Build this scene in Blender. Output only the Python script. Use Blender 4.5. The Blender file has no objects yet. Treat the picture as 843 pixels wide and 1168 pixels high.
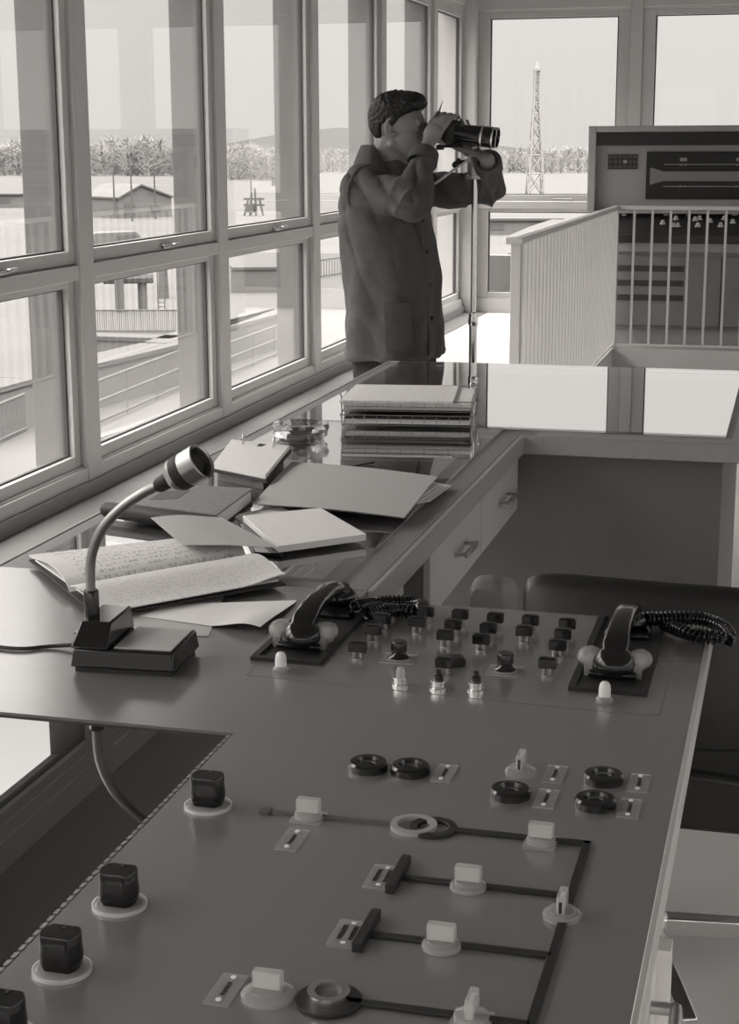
import bpy, bmesh, math, random
from mathutils import Vector, Matrix, noise
random.seed(7)
C = bpy.context.scene.collection
R = math.radians
V = Vector

# ------------------------------------------------------------------ camera
FPX, PITCH, YAW, ROLL = 1853.7, .2211, .25576, -.003167
EYE = 1.5
W, H = 843, 1168
cy, sy, cp, sp = math.cos(YAW), math.sin(YAW), math.cos(PITCH), math.sin(PITCH)
FW = V((-sy*cp, cy*cp, -sp))
r0 = V((cy, sy, 0)); u0 = r0.cross(FW)
RT = math.cos(ROLL)*r0 + math.sin(ROLL)*u0
UP = RT.cross(FW)
cam = bpy.data.cameras.new('camera')
cam.sensor_fit = 'HORIZONTAL'; cam.sensor_width = 36; cam.lens = FPX*36/W
cam.clip_start = .05; cam.clip_end = 5000
co = bpy.data.objects.new('camera', cam); C.objects.link(co)
m3 = Matrix((RT, UP, -FW)).transposed()
co.matrix_world = Matrix.Translation((0, 0, EYE)) @ m3.to_4x4()
bpy.context.scene.camera = co

def ray(x, y): return FW + (x-W/2)/FPX*RT - (y-H/2)/FPX*UP
def P(x, y, z=.75):                       # sight line to a level plane
    d = ray(x, y); t = (z-EYE)/d.z; return V((d.x*t, d.y*t, z))
def PY(x, y, Y):                          # sight line to an upright plane Y
    d = ray(x, y); t = Y/d.y; return V((d.x*t, Y, EYE+d.z*t))
def PX(x, y, X):
    d = ray(x, y); t = X/d.x; return V((X, d.y*t, EYE+d.z*t))

# ------------------------------------------------------------------ materials
MATS = {}
def nodes(name):
    m = bpy.data.materials.new(name); m.use_nodes = True
    nt = m.node_tree; nt.nodes.clear()
    out = nt.nodes.new('ShaderNodeOutputMaterial')
    return m, nt, out
def warm(g): return (g, g*.985, g*.97, 1)
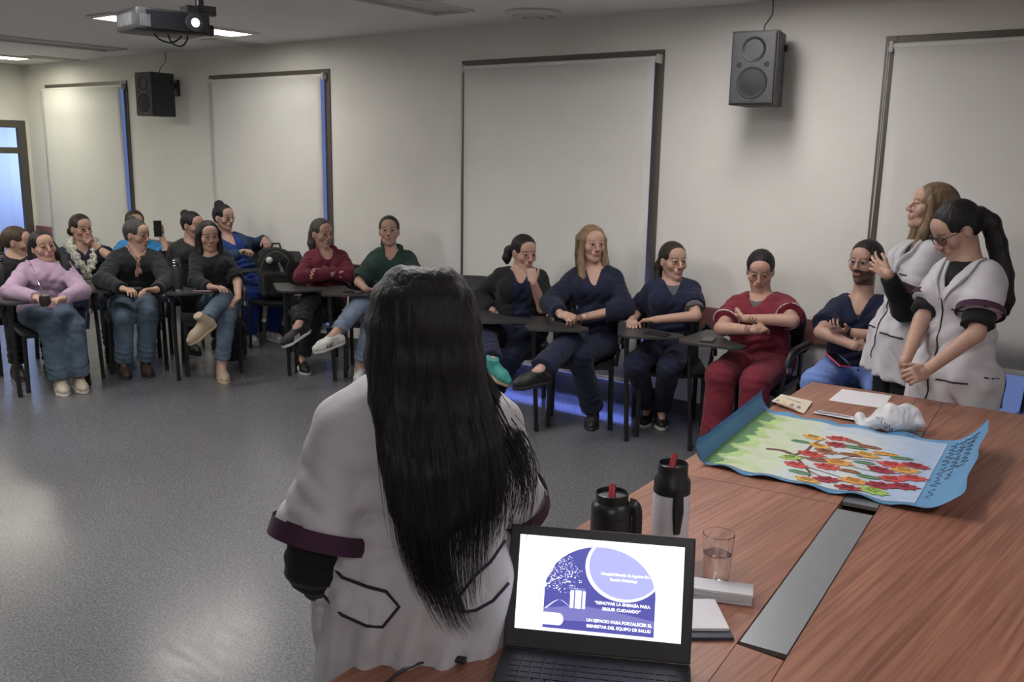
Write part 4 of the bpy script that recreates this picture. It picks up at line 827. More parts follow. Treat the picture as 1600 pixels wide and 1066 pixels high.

++++++++

§ What the exercise asks
Repeat all of the records verbatim, leaving out the pictures.

§ Solution to the exercise
Build this scene in Blender. Output only the Python script. Use Blender 4.5. The Blender file has no objects yet. Treat the picture as 843 pixels wide and 1168 pixels high.
import bpy, bmesh, math, random
from mathutils import Vector, Matrix, noise
random.seed(7)
C = bpy.context.scene.collection
R = math.radians
V = Vector

# ------------------------------------------------------------------ camera
FPX, PITCH, YAW, ROLL = 1853.7, .2211, .25576, -.003167
EYE = 1.5
W, H = 843, 1168
cy, sy, cp, sp = math.cos(YAW), math.sin(YAW), math.cos(PITCH), math.sin(PITCH)
FW = V((-sy*cp, cy*cp, -sp))
r0 = V((cy, sy, 0)); u0 = r0.cross(FW)
RT = math.cos(ROLL)*r0 + math.sin(ROLL)*u0
UP = RT.cross(FW)
cam = bpy.data.cameras.new('camera')
cam.sensor_fit = 'HORIZONTAL'; cam.sensor_width = 36; cam.lens = FPX*36/W
cam.clip_start = .05; cam.clip_end = 5000
co = bpy.data.objects.new('camera', cam); C.objects.link(co)
m3 = Matrix((RT, UP, -FW)).transposed()
co.matrix_world = Matrix.Translation((0, 0, EYE)) @ m3.to_4x4()
bpy.context.scene.camera = co

def ray(x, y): return FW + (x-W/2)/FPX*RT - (y-H/2)/FPX*UP
def P(x, y, z=.75):                       # sight line to a level plane
    d = ray(x, y); t = (z-EYE)/d.z; return V((d.x*t, d.y*t, z))
def PY(x, y, Y):                          # sight line to an upright plane Y
    d = ray(x, y); t = Y/d.y; return V((d.x*t, Y, EYE+d.z*t))
def PX(x, y, X):
    d = ray(x, y); t = X/d.x; return V((X, d.y*t, EYE+d.z*t))

# ------------------------------------------------------------------ materials
MATS = {}
def nodes(name):
    m = bpy.data.materials.new(name); m.use_nodes = True
    nt = m.node_tree; nt.nodes.clear()
    out = nt.nodes.new('ShaderNodeOutputMaterial')
    return m, nt, out
def warm(g): return (g, g*.985, g*.97, 1)
Write part 4 of the bpy script that recreates this picture. It picks up at line 827. More parts follow. Treat the picture as 1600 pixels wide and 1066 pixels high.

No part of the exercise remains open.